Wall Street trader John Meriwether and his team of PhDs and Nobel prize winners and their hedge fund, Long Term Capital Management (LTCM), collapsed in the late 1990s, nearly sinking the global financial system - they had to be bailed out by Wall Street's biggest banks (with the encouragement of the Federal Reserve).

LTCM bought 29-year treasury bonds and shorted 30-year bonds in order to capitalize on the small spread in yields (the 29-year yields being larger). Being long on the higher yielding and short on the lower yielding bonds, they weren't concerned that the bond market might go up or down, only that the yields would converge (since one would expect the 30-year to have a yield not less than the 29-year). If the yields did converge and the bond market went down, they'd make more on the shorts than they'd lose on the longs. If the market went up they'd make more on the longs than they'd lose on the shorts. It was an (almost) guaranteed money making strategy ... especially as they were highly margined. With $4.8 billion in capital, LTCM controlled $160 billion in stocks and bonds and derivatives with a value of $1 trillion; that's over 200-to-1 !

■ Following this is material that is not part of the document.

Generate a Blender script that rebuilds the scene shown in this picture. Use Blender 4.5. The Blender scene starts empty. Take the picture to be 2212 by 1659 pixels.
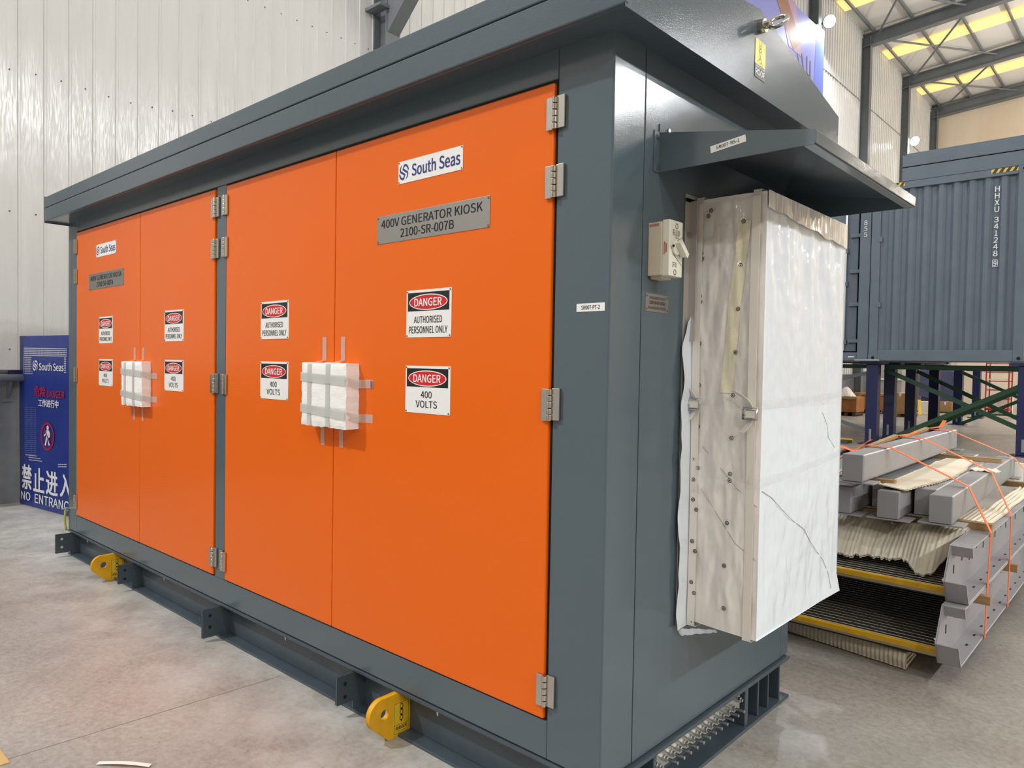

And did the yields converge? No, the yields drifted apart.
And did LTCM actually put up their 1% or 2% margin? No, the banks did.
Indeed, LTCM was able to borrow 100% of the value of an investment, and with that cash to buy more securities and use that as collateral for further borrowing ... ad infinitum.

>Mamma mia!!
My sentiments exactly.

In 2000 George Soros shut down his Quantum Hedge Fund after sustaining stupendous losses.